▶ **Set task**
Leave out the pictures, and write out exactly the lines from the beginning of the material to the line holding "C = S.collection", that line included, and nothing else.

▶ **Supplied data**
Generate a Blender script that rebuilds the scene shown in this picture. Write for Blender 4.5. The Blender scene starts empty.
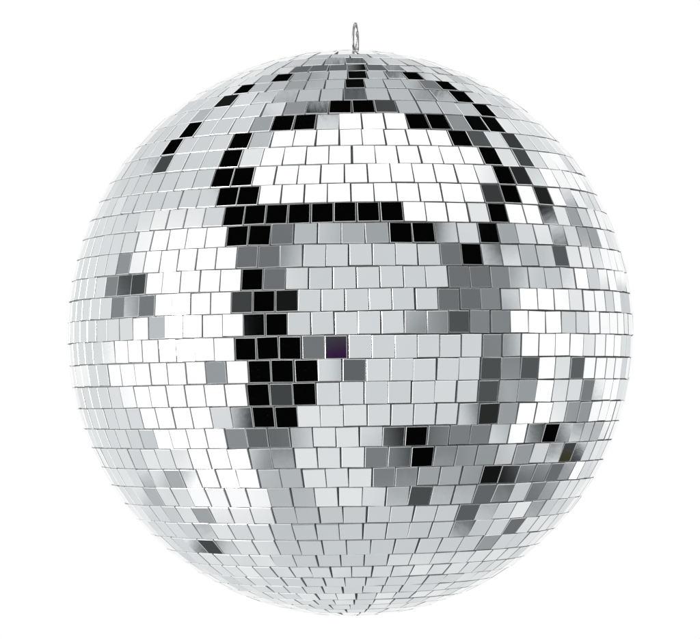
import bpy, bmesh, math, random
from mathutils import Vector, Matrix
random.seed(11)
PI = math.pi
S = bpy.context.scene
C = S.collection

ROWS = [  # latitude of upper edge, of lower edge (degrees), tiles round, phase (degrees)
    (85.17, 81.32, 11, 7.16),
    (81.32, 77.47, 17, 10.28),
    (77.47, 73.62, 23, 8.89),
    (73.62, 69.77, 29, 2.58),
    (69.77, 64.97, 35, -0.49),
    (64.97, 61.27, 44, 0.70),
    (61.27, 57.53, 49, 0.76),
    (57.53, 53.74, 53, -0.39),
    (53.74, 49.45, 50, -1.02),
    (49.45, 45.30, 56, 1.54),
    (45.30, 40.82, 61, -2.00),
    (40.82, 36.58, 65, -1.93),
    (36.58, 32.16, 69, 1.07),
    (32.16, 27.79, 72, -0.77),
    (27.79, 23.67, 75, 0.56),
    (23.67, 19.56, 78, 1.75),
    (19.56, 15.39, 78, -1.46),
    (15.39, 11.06, 82, 0.02),
    (11.06, 6.87, 82, 1.26),
    (6.87, 2.70, 83, -0.84),
    (2.70, -1.62, 84, 1.38),
    (-1.62, -6.01, 84, -0.43),
    (-6.01, -10.32, 81, -1.61),
    (-10.32, -14.64, 80, -2.08),
    (-14.64, -18.87, 80, -1.42),
    (-18.87, -22.90, 79, 1.51),
    (-22.90, -27.24, 75, -2.26),
    (-27.24, -31.37, 73, -0.72),
    (-31.37, -35.83, 68, -3.15),
    (-35.83, -39.92, 64, -2.36),
    (-39.92, -44.24, 61, -3.44),
    (-44.24, -48.59, 55, -1.77),
    (-48.59, -52.38, 51, -3.78),
    (-52.38, -56.33, 54, -0.73),
    (-56.33, -59.90, 47, -3.26),
    (-59.90, -63.10, 45, 3.44),
    (-63.10, -66.59, 40, 10.01),
    (-66.59, -69.81, 35, 0.06),
    (-69.81, -73.31, 30, 9.41),
    (-73.31, -76.81, 24, 9.13),
    (-76.81, -80.31, 19, 5.36),
    (-80.31, -83.81, 13, 3.47),
    (-83.81, -87.31, 7, 3.19),
]
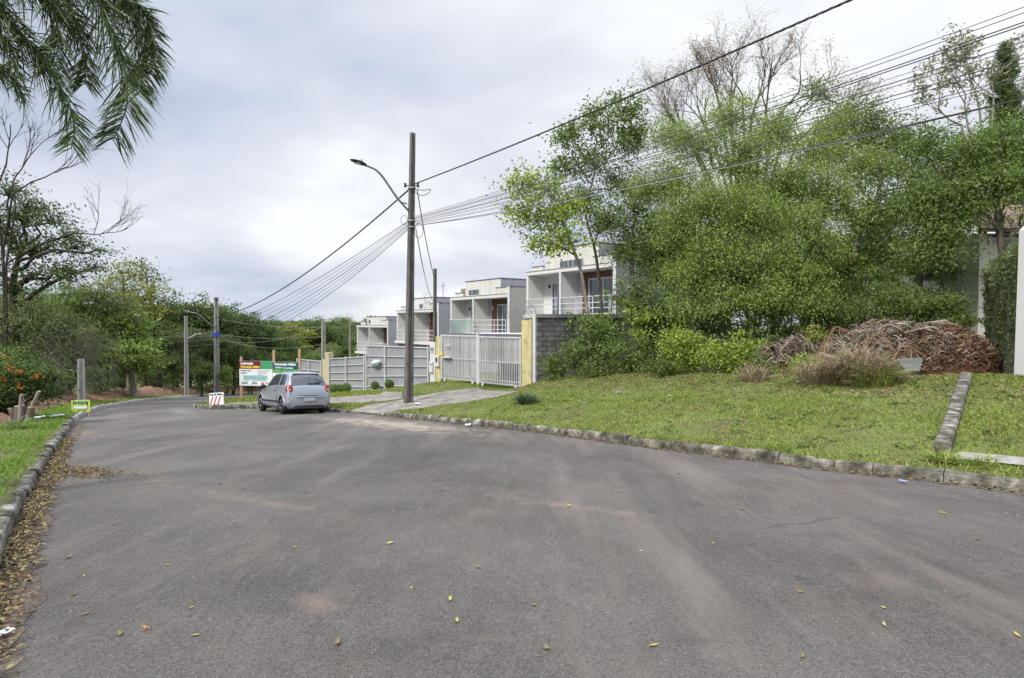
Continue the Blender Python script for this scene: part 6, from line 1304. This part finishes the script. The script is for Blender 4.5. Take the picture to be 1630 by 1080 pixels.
LAB = {0: 'dark evergreen tree in the wood behind the far bend', 1: 'mid green tree in the wood behind the far bend', 2: 'olive green tree in the wood behind the far bend', 3: 'yellowish green tree in the wood behind the far bend'}
FT = [(210,520,56,0),(245,482,60,1),(280,478,58,0),(318,480,60,0),(345,483,62,1),(378,494,64,0),(405,508,66,0),(300,520,52,2),(340,530,54,0),(370,540,56,0),(262,540,50,0),(425,525,68,1),(395,545,60,0),
      (230,560,46,2),(275,565,46,0),(320,575,48,0),(360,580,50,1),(400,575,54,0),(440,560,60,0),(180,500,54,1),(150,480,50,2),(110,470,46,0),(60,470,44,2),(20,470,42,0),(-20,470,42,1),(445,525,74,0),(470,540,80,0),(500,560,70,1),(465,575,66,0)]
for (u, v, Y, k) in FT: place_forest(u, v, Y, k, ('tall ' if v < 500 else 'mid-height ' if v < 541 else 'low ' if v < 566 else 'front-row low ')+KC[k]+' tree of the wood, '+where(u), GA, random.uniform(.8, 1.05))
GB = 'trees of the distant wood left of the houses'
LB = {0: 'distant dark tree left of the houses', 1: 'distant mid green tree left of the houses', 2: 'distant olive tree left of the houses', 3: 'distant yellowish tree above the billboard'}
for (u, v, Y, k) in [(455,512,100,3),(475,508,104,2),(492,506,106,1),(505,512,104,0),(522,522,110,0),(540,526,112,1),(556,522,112,0),(570,528,108,2),(585,530,110,1),(605,532,115,0),(440,530,96,0),(462,540,92,3),(530,545,98,1),(555,548,98,0),(515,550,92,2),(575,550,96,1),(630,530,118,1),(660,530,120,0),(690,530,120,1),(720,530,120,0)]:
    place_forest(u, v, Y, k, 'distant '+('high-topped ' if v < 525 else 'mid-height ' if v < 542 else 'lower ')+KC[k]+' tree '+where(u), GB, random.uniform(1., 1.3))
GC = 'trees on the far ridge'
gf = np.random.default_rng(77)
for i in range(29):
    Y = gf.uniform(150, 230); u = -60+i*24+gf.uniform(-8, 8); place_forest(u, gf.uniform(503, 512) if u < 700 else 512, Y, i % 3, ('small dark','small mid green','small olive')[i % 3]+' far tree on the horizon ridge, '+where(u), GC, 1.6)
# two pale dead trunks in the distant wood
for i, (u, v) in enumerate([(557,505),(585,520)]):
    bare_tree('dead_tree', ['bare pale dead tree poking above the distant wood','second bare dead tree in the distant wood, nearer the houses'][i], [([A3(u,v+30,88), A3(u,v+15,88)], (0, 0, 1), 1.1, .09, 2, .6, .1, (2, 3))], 60+i, M['bark_pale'], base=G(u, 88))
# the named trees of the left side
g0 = G(212, 37)
tree('round_tree', 'dome-shaped tree with layered yellow-green foliage on the far left bend', 'tree', g0, [at(212,615,37), at(208,590,37), at(200,565,37)],
     [B(190,545,37,30,40,.6), B(165,560,37,26,30,.6), B(215,555,37,24,30,.7), B(190,520,37,30,46,.6), B(175,575,37,28,30,.6), B(222,580,37,18,16,.8), B(200,565,36,34,40,.7)], (.30,.11), M['leaf_lime'], M['bark_pale'], r0=.2, per=66, sig=.45, seed=301, flat_=.3, shell=.4)
g0 = G(205, 46)
tree('yellow_green_tree', 'open yellow-green tree standing above the round one', 'tree', g0, [at(205,560,46), at(198,500,46), at(196,450,46)],
     [B(192,430,46,20,14), B(182,460,46,26,20), B(205,475,46,28,26), B(225,490,46,26,22), B(185,495,46,28,26), B(215,440,46,20,10), B(238,465,46,20,12)], (.30,.12), M['leaf_yellow'], M['bark'], r0=.2, per=26, sig=.55, seed=302, flat_=.5, shell=.3)
g0 = G(255, 48)
tree('dark_open_tree', 'dark open-crowned tree right of the yellow-green one', 'tree', g0, [at(250,560,48), at(246,510,48), at(240,470,48)],
     [B(228,430,48,20,10), B(245,455,48,20,12), B(262,478,48,20,14), B(275,498,48,20,14), B(240,490,48,24,18)], (.26,.10), M['leaf_dark'], M['bark_dark'], r0=.18, per=24, sig=.5, seed=303, shell=.3)
g0 = G(22, 27)
tree('spreading_tree', 'big dark spreading tree with sky showing through, at the left edge', 'tree', g0, [at(28,560,27), at(22,500,27), at(20,450,27), at(30,410,27)],
     [B(u_,v_,27,r_,n_,.75) for u_,v_,r_,n_ in ((15,300,24,22),(45,325,26,26),(-15,345,34,36),(85,350,24,24),(110,375,20,18),(10,370,36,44),(65,395,34,40),(125,395,22,22),(105,430,30,34),(150,425,18,14),(-20,420,38,40),(55,440,28,26),(35,345,26,30),(165,400,12,8),(20,455,30,26))], (.19,.07), M['leaf_dark'], M['bark_dark'], r0=.2, per=20, sig=.36, seed=304, flat_=.5, shell=.1, twigs=1., twr=.016)
st_ = [([A3(10,420,26), A3(25,330,26), A3(20,290,26)], (.5, 0, .6), 1.7, .03, 3, .38, .16, (3, 4)), ([A3(10,420,26), A3(60,390,26), A3(115,372,26)], (1, 0, .25), 1.5, .03, 3, .35, .12, (3, 4)), ([A3(5,420,26), A3(-5,300,26), A3(10,262,26)], (.2, 0, 1), 1.7, .03, 3, .35, .16, (3, 4)), ([A3(5,400,26), A3(20,310,26), A3(50,290,26)], (.9, 0, .3), 1.7, .03, 3, .35, .12, (3, 4))]
bare_tree('bare_limbed_tree', 'bare dark branches reaching over the spreading tree at the left edge', st_, 35, M['bark_dark'], base=G(8, 26))
# brush at far left: olive, viny
for i, (u, v, Y, r, lab, mm, n, L_, W_) in enumerate([(20,510,22.5,50,'tangled olive brush at the left edge below the spreading tree','leaf_olive',70,.14,.05),(80,520,23.5,48,'olive brush right of the edge tangle','leaf_olive',64,.14,.05),(125,555,25,42,'greyish viny brush behind the stub pole','leaf_olive',52,.14,.04),
        (40,575,21,40,'dark shaded brush above the red earth','leaf_dark',56,.13,.05),(100,590,24.5,32,'dark shrub beside the stub pole','leaf_dark',40,.13,.05),(160,600,29,26,'dark shrub right of the stub pole','leaf_dark',32,.14,.06),(-30,560,20,60,'dark mass of leaves beyond the left frame edge','leaf_mid',60,.14,.06),(200,600,46,22,'low dark undergrowth beneath the round tree','leaf_dark',30,.18,.08),(250,600,50,24,'low undergrowth right of the round tree','leaf_mid',34,.2,.09),(170,480,34,44,'pale green bush crown below the yellow-green tree','leaf_olive',60,.18,.07),(130,470,33,44,'mid green bush crown left of the round tree','leaf_mid',60,.18,.07),(60,480,28,46,'dense green bush under the spreading tree','leaf_mid',70,.15,.06)]):
    shrub(u, v, Y+(4. if Y < 30 else 2), r, lab, M[mm], n, L_*1.1, W_*1.1, 50, seed=100+i, sig=.28, bark='bark_pale' if i in (1, 2) else 'bark_dark')
# tangle of dead vines hanging from the brush
g = np.random.default_rng(12); T = Tubes(); vb = G(115, 25.5); vz = H(*vb)
for k in range(260):
    u = g.uniform(50, 190); v = g.uniform(520, 600); Y = 25.2+g.uniform(-.8, 1.5)+(u-50)/50; a = np.array(at(u, v, Y))-np.array([*vb, vz]); ln = g.uniform(.5, 1.9); d = np.array([g.normal(0, .5), g.normal(0, .2), -g.uniform(.4, 1)]); t = np.linspace(0, 1, 6)[:, None]; P = a+d*ln*t; P[:, 0] += .3*ln*np.sin(t[:, 0]*3)*g.normal(); P[:, 2] = np.maximum(P[:, 2], -.2)
    T.add(P, np.linspace(.009, .004, 6), 3)
e = empty('dead_vines', (*vb, vz), 0, 'tangle of pale dead vines hanging behind the stub pole', 'vines'); T.build('stems', M['bark'], e)
# flowering bush with sawn stump
x_, y_, z_ = hit(30, 668); g0 = (x_, y_+.3)
fb = tree('flowering_shrub', 'dark shrub with orange flowers over a sawn stump at the left edge', 'shrub', g0, [at(34,640,y_+.3), at(30,610,y_+.3)], [B(10,600,y_,30,26), B(50,600,y_+.3,30,26), B(20,640,y_+.6,26,22), B(70,625,y_+.6,22,16), B(-10,630,y_,30,22), B(90,600,y_+1,20,12)], (.13,.05), M['leaf_dark'], M['bark_dark'], r0=.09, per=42, sig=.2, seed=305, shell=.2)
g = np.random.default_rng(8); P = np.vstack([np.array(at(u, v, y_-.45))+g.normal(0, .05, (14, 3)) for (u, v) in [(3,605),(28,592),(31,615),(15,586),(60,600),(8,570)]]); poly_mesh('flower_heads', leaf_quads(P, .07, .04, g)-np.array(fb.location), 4, M['flower'], fb)
x_, y_, z_ = hit(33, 672); e = empty('tree_stump', (x_, y_, z_), 0, 'sawn pale stump with several cut stems at the left edge', 'stump')
for i, (dx, dy, hh, r, lx) in enumerate([(0,0,.42,.13,-.02),(.2,.05,.38,.10,.05),(-.17,.0,.36,.08,-.08),(.08,-.1,.7,.04,.02),(.26,.05,.8,.045,.2),(-.02,.1,.72,.045,-.02)]):
    T = Tubes(); T.add([[dx*.6, dy, -.15], [dx, dy, hh*.5], [dx+lx, dy, hh]], [r*1.3, r, r*.9], 9); T.build('cut_stem', M['bark_pale'] if i > 2 else M['bark'], e); mb = MB(); mb.tube([(dx+lx, dy, hh-.01), (dx+lx*1.02, dy, hh+.01)], r*.88, 9); mb.build('cut_face', M['timber_post'], e)
x_, y_, z_ = hit(25, 682); o = tuft('grass_tuft', (x_, y_), 60, .5, .6, M['leaf_mid'], .03, .9, 140); tag(o, 'arching palm-like tuft before the stump at left', 'grass tuft')

# ================================================================ PALM (top left, trunk outside the frame)
def palm():
    g = np.random.default_rng(61); Y = 6.6; bx_, by_ = -6.7, 6.9; zb = H(bx_, by_); c = np.array([-5.75, 6.5, 6.15]); e = empty('palm_tree', (bx_, by_, zb), 0, 'palm tree whose drooping feathery fronds hang into the top left corner', 'palm'); o = np.array([bx_, by_, zb])
    T = Tubes(); T.add([[0, 0, -.3], [.1, 0, 2], (c-o)*np.array([.9, .9, .8]), c-o], [.20, .16, .15, .12], 12); T.build('trunk', M['bark'], e)
    fr = [ # three pixel waypoints at a depth, leaflet length, count
        ([(147,-30),(172,42),(192,85),(203,130),(202,175),(180,225)], 6.3, .56, 230),
        ([(-25,-5),(36,55),(83,117),(111,167),(120,205),(113,238)], 6.0, .46, 220),
        ([(70,-40),(105,5),(125,50),(138,95),(135,135)], 6.8, .50, 160),
        ([(-60,60),(-10,100),(25,128),(40,160)], 6.5, .44, 130),
        ([(10,-60),(60,-30),(90,20),(95,70),(80,110)], 6.2, .5, 170),
        ([(-70,0),(-20,30),(20,80),(30,120)], 5.9, .44, 150),
        ([(100,-60),(185,-30),(232,20),(248,80),(240,120)], 6.7, .46, 200),
        ([(150,-40),(195,0),(222,50),(230,100),(222,150)], 6.9, .48, 200),
        ([(-60,-80),(10,-70),(60,-60),(110,-10)], 7.2, .5, 150),
        ([(-120,-60),(-100,60),(-90,160)], 6.6, .5, 120)]
    for i, (px, Yf, LL, n) in enumerate(fr):
        P = [c]+[np.array(at(u, v, Yf)) for u, v in px]; P = np.array(P); s = np.linspace(0, len(P)-1, 50); P = np.stack([np.interp(s, range(len(P)), P[:, k]) for k in range(3)], 1)
        for _ in range(6): P[1:-1] = (P[:-2]+2*P[1:-1]+P[2:])/4
        Lc_ = np.concatenate([[0], np.cumsum(np.linalg.norm(np.diff(P, axis=0), axis=1))]); mb = MB(); mb.tube(P-o, np.linspace(.022, .004, 50), 5); ra = mb.build('frond', M['leaf_palm'], e, True); Q_ = []
        for k in range(int(n*2.3)):
            t = g.uniform(.16, 1)*Lc_[-1]; p = np.array([np.interp(t, Lc_, P[:, q_]) for q_ in range(3)]); p2 = np.array([np.interp(t+.05, Lc_, P[:, q_]) for q_ in range(3)]); d = p2-p
            if np.linalg.norm(d) < 1e-3: d = P[-1]-P[-4]
            d /= np.linalg.norm(d)+1e-9; side = np.cross(d, [0, .35, 1]); side /= np.linalg.norm(side); side = side*(1 if k % 2 else -1); nn = np.cross(side, d); v_ = d*g.uniform(.45, .9)+side*g.uniform(.6, 1.)+nn*g.normal(0, .45); v_ /= np.linalg.norm(v_)
            f = t/Lc_[-1]; l_ = LL*(1-.55*max(0, f-.55)/.45)*g.uniform(.75, 1.1); w_ = np.cross(v_, g.normal(size=3)); w_ /= np.linalg.norm(w_); wd = .014*g.uniform(.7, 1.2); tt = np.array([0, .35, .7, 1.])
            R_ = p+v_*(l_*tt)[:, None]+np.array([0, 0, -1.])*(l_*.26*tt**2)[:, None]; ww = wd*np.array([.6, 1, .7, .06]); a_ = R_-w_*ww[:, None]/2; b_ = R_+w_*ww[:, None]/2
            Q_.append(np.vstack([a_, b_[::-1]]))
        poly_mesh('leaflets', np.array(Q_)-o.astype(np.float32), 8, M['leaf_palm'], ra)
palm()
print('leaves', NL[0])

▶ **Task response**
Generate a Blender script that rebuilds the scene shown in this picture. Write for Blender 4.5. The Blender scene starts empty.
import bpy, bmesh, math, random
from mathutils import Vector, Matrix
random.seed(11)
PI = math.pi
S = bpy.context.scene
C = S.collection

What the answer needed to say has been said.